WHAT THE EXERCISE ASKS: Copy out every line that contains the word "scene".

STORED RECORDS:
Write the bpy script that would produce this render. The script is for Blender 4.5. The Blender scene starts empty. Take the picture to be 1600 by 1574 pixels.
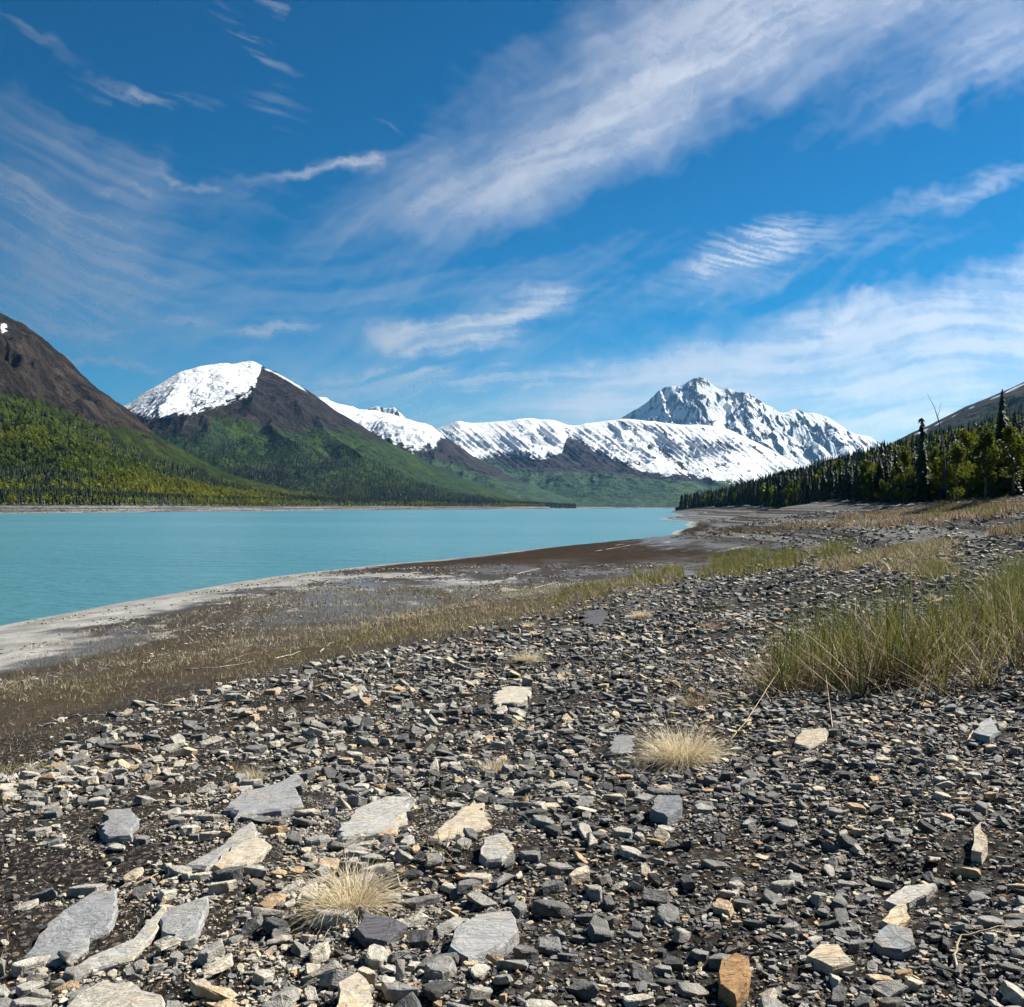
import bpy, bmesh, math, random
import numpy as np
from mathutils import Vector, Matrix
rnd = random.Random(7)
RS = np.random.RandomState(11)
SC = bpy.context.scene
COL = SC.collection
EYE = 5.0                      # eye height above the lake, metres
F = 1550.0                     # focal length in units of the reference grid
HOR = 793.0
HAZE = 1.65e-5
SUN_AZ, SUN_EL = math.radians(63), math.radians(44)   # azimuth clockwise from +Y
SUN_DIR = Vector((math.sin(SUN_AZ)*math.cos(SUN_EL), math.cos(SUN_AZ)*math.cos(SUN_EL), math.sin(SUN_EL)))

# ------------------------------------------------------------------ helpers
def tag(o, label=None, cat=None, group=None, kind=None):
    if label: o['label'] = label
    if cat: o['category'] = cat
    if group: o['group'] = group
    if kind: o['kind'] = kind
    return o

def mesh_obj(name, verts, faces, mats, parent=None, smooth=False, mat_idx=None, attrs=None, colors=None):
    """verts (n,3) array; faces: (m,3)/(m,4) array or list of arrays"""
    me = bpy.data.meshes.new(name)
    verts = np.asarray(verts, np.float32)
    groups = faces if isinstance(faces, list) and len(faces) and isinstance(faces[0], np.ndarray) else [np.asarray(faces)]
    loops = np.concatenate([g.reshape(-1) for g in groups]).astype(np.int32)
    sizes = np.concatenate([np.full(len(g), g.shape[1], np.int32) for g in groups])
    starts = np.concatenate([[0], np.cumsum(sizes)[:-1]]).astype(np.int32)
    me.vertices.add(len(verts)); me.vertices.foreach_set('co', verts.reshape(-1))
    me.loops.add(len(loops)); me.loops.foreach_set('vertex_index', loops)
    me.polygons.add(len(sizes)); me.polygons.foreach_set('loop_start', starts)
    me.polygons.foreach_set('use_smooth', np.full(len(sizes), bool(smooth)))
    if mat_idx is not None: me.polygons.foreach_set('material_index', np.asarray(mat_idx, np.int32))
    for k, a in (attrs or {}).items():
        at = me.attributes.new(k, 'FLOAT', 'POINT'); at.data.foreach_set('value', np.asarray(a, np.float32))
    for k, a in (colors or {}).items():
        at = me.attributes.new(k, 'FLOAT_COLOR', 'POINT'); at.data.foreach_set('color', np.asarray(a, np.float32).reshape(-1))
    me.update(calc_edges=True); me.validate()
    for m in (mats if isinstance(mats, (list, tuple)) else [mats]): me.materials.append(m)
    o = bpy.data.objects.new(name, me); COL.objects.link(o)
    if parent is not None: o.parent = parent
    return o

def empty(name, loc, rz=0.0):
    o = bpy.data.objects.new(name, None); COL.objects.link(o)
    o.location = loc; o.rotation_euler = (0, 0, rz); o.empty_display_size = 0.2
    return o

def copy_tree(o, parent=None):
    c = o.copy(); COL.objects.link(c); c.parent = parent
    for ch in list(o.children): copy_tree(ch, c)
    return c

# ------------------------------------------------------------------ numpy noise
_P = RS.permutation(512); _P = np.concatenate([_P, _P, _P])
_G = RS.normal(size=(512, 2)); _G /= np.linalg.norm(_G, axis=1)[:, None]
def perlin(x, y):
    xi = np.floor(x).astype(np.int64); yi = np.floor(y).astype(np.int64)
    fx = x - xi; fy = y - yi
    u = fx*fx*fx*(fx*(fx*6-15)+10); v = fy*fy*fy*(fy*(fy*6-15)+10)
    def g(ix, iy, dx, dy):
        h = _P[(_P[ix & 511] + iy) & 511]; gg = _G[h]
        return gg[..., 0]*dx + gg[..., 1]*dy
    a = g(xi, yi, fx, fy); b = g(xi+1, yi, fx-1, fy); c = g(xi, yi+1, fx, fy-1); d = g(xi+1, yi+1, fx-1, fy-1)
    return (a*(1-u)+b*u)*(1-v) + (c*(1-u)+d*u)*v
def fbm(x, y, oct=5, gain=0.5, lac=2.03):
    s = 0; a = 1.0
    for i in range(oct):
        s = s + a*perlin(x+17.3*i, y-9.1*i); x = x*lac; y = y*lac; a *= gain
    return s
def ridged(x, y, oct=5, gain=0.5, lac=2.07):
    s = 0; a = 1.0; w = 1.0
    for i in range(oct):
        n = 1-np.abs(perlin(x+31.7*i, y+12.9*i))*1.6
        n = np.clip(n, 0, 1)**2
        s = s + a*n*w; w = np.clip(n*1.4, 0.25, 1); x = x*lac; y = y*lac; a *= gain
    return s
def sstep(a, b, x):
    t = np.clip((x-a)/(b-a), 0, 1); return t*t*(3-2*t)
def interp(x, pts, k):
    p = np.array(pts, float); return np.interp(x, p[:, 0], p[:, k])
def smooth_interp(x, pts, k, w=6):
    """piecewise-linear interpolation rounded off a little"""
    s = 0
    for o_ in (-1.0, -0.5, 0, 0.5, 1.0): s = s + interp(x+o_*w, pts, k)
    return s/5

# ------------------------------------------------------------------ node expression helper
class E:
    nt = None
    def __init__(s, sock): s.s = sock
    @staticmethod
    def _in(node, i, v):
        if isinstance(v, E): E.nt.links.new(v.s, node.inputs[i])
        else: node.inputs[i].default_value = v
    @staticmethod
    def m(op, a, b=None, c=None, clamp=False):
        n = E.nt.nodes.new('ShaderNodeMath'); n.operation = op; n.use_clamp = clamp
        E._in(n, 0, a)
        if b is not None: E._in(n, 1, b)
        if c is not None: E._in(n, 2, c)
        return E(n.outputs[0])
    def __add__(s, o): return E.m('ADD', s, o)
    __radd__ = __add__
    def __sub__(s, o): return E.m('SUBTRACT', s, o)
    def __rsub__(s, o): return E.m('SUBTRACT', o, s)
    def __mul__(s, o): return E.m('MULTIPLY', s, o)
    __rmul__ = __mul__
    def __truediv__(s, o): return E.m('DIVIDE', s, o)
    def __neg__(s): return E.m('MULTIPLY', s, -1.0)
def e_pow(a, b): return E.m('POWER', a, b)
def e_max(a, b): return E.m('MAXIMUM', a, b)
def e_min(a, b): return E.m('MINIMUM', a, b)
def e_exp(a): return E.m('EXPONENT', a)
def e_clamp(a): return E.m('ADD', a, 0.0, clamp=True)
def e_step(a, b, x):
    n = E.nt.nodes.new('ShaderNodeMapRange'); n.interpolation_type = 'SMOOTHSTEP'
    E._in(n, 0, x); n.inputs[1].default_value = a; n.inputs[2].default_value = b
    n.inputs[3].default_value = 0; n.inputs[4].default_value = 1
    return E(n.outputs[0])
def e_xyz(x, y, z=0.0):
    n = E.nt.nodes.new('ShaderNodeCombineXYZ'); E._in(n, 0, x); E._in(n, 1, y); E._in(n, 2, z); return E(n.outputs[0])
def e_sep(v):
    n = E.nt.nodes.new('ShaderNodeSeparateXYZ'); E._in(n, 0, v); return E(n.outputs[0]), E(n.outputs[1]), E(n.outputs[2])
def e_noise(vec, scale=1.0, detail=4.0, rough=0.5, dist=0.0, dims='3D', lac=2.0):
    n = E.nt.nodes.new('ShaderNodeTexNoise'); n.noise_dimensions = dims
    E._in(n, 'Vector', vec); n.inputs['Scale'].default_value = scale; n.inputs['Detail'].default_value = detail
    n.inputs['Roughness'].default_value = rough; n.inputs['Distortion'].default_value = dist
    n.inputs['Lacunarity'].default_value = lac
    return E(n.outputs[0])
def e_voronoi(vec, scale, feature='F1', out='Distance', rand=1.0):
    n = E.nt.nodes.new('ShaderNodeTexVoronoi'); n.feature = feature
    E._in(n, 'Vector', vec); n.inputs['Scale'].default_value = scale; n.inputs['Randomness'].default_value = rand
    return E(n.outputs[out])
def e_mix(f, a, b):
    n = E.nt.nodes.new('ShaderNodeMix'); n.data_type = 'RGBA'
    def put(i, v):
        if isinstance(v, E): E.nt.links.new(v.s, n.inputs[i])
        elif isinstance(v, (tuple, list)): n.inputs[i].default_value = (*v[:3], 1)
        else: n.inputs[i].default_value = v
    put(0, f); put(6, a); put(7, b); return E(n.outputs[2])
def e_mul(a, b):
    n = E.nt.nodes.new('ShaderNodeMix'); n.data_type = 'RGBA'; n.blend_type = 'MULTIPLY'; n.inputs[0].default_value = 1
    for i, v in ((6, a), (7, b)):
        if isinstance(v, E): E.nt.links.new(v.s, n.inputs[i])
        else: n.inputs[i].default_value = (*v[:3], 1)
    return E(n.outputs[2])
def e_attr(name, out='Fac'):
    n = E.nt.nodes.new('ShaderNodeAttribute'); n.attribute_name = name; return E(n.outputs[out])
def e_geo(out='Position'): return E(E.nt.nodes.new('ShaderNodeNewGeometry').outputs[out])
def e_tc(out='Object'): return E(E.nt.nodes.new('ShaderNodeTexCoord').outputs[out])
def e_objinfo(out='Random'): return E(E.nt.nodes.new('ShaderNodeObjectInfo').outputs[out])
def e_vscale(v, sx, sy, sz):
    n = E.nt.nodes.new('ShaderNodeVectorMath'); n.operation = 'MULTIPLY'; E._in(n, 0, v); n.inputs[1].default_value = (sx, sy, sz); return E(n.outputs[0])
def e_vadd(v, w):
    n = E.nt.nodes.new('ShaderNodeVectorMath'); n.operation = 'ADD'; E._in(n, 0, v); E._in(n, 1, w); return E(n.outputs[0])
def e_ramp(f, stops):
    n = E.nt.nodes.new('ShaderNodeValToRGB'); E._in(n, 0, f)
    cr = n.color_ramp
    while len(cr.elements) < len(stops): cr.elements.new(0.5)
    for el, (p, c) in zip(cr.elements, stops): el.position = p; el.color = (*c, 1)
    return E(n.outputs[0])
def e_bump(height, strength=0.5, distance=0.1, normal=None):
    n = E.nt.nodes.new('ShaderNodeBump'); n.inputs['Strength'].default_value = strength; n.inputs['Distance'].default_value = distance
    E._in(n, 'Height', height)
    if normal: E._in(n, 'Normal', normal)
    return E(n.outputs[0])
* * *
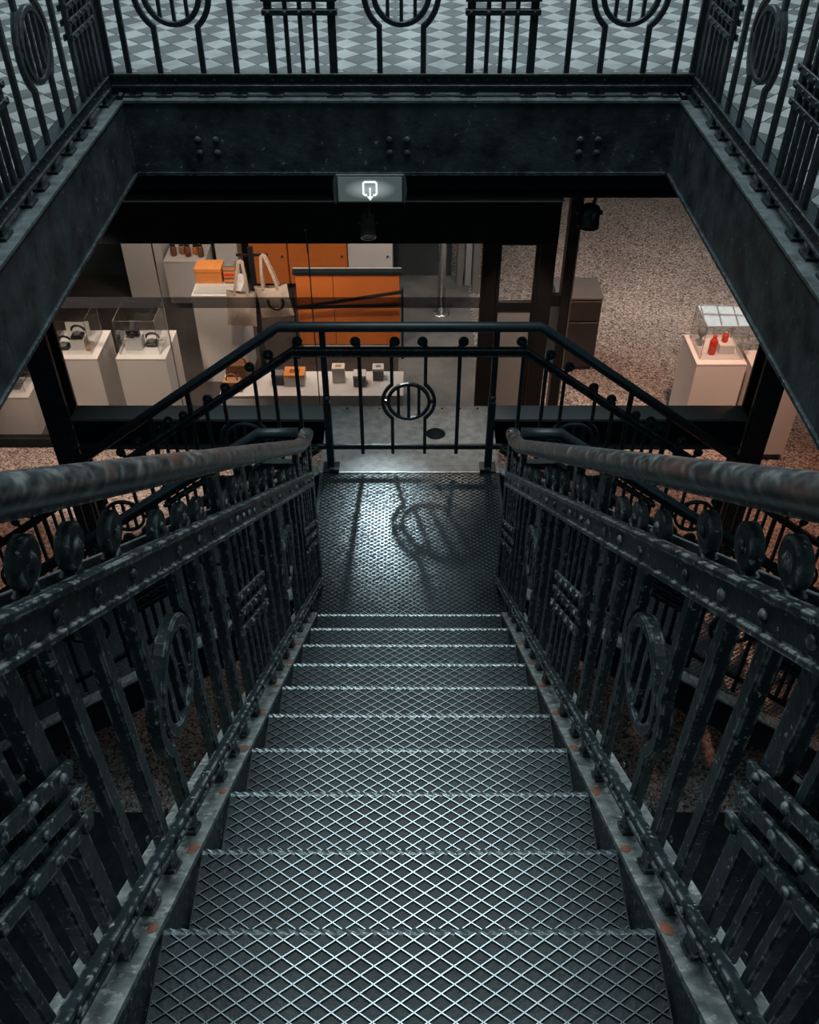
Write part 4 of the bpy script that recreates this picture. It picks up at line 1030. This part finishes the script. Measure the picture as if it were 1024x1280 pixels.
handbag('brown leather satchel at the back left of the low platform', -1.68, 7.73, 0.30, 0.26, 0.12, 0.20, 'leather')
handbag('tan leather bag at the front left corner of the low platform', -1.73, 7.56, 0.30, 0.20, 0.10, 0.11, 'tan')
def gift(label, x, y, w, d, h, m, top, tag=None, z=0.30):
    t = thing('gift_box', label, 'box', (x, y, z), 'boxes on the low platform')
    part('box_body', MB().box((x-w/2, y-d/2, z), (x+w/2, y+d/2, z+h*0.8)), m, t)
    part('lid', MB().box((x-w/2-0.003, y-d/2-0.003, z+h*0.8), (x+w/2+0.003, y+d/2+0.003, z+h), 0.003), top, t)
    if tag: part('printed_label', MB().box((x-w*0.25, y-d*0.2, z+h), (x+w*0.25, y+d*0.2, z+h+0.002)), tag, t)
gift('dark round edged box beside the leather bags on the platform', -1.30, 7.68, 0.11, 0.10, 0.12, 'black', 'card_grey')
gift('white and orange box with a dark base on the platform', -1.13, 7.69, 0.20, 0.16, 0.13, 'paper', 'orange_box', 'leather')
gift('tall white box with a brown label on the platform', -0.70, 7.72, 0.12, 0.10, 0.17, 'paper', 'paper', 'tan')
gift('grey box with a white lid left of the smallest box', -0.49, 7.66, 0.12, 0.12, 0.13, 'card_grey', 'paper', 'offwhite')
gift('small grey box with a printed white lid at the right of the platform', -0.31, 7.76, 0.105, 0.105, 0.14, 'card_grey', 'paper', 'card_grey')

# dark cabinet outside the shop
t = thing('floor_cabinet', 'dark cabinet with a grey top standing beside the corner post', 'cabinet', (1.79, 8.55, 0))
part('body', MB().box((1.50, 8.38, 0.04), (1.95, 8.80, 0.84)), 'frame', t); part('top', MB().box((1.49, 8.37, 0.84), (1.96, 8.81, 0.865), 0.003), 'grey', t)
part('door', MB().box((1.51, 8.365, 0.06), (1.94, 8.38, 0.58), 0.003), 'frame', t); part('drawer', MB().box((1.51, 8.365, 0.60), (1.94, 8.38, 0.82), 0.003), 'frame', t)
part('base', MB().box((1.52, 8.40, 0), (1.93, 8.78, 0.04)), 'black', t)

SOLUTION TO THIS EXERCISE:
Write the bpy script that would produce this render. The script is for Blender 4.5. The Blender scene starts empty. Take the picture to be 1600 by 1574 pixels.
SC = bpy.context.scene